I think this makes a huge difference in how the viewer enjoys the movie.

**warning: I've tried to be careful about plot spoilers, but there are some mentions -- only in the most general terms, though, and nothing crucial.**

The pacing is masterful. Others find it boring, but if you put yourself in the master's lap and let him tell the story to you, it's amazingly well done, with numerous set-pieces that have been commented on before here:

--the playfully sexual opening scene, which, without showing anything but the lovers' faces, is remarkably sensuous and one of the only realistic depictions of lovers in bed in movie history -- and by the way, give Julie Andrews a chance: she shines in this movie and in this scene especially, but many don't want her to move beyond their preconceptions of her.

--the unhurried yet nervy chase through a museum, in which the only sound is the clacking of the men's shoes.

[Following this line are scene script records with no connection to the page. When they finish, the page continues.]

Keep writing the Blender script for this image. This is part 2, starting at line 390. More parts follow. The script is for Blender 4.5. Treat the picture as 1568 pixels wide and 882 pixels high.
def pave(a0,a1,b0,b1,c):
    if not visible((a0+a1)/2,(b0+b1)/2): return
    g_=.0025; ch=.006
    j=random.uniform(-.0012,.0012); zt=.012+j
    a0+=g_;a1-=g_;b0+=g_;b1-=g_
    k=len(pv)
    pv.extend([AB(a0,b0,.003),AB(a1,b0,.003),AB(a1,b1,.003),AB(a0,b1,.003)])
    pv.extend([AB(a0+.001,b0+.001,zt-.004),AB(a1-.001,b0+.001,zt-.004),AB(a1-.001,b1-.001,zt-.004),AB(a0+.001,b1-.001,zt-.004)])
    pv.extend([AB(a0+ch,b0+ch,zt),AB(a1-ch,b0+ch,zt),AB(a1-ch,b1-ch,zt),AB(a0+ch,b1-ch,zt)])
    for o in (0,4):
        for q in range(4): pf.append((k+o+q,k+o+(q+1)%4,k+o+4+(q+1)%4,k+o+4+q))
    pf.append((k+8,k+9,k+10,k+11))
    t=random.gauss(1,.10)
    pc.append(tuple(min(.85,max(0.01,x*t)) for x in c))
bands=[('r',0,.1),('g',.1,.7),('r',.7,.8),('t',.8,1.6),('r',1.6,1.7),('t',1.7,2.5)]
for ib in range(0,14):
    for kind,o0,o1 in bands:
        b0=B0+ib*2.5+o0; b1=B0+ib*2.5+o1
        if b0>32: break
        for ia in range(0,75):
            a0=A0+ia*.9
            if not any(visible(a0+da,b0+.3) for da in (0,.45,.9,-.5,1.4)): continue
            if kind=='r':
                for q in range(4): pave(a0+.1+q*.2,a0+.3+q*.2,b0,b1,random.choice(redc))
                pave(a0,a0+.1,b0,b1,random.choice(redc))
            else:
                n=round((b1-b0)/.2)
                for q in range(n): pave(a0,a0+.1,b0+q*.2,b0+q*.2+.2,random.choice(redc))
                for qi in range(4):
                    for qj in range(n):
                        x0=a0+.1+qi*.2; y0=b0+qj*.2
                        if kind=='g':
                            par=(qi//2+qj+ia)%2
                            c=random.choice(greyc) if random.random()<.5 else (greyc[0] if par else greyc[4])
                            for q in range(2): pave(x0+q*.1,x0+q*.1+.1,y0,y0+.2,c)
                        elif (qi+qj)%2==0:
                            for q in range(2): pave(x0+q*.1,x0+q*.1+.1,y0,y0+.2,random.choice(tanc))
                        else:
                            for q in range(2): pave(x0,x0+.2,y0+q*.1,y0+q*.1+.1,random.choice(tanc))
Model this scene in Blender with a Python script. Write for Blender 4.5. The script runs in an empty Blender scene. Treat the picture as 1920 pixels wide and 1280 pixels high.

--the tense murder scene, with its classic Hitchcocky looming camera angles, and again no music or sound at all except for the grunting of the struggling characters.

--the marvelous use of dramatic concealment, in which we are as in the dark as Andrews's character is for the entire first part of the movie.

--the depiction of behind-the-iron-curtain tenseness, which Hitchcock got spot-on, both in the behavior of Westerners and East Germans -- it brought back painful and amusing memories of my time there during that period.

--the excruciating bus escape, which feels like it's filmed in real time.

--the scene in the theater, in which Newman and Andrews become visibly claustrophobic as cops stack up all around. The scene of mayhem (in which Newman yells "Fire," which in German is "Feuer" and sounds very similar) is genuinely troubling as we see Andrews and Newman getting propelled through the human surf.

This film is a real treat, especially as most of us *haven't* seen it a thousand times, like other Hitchcock films. Get hold of a good video of it, and enjoy!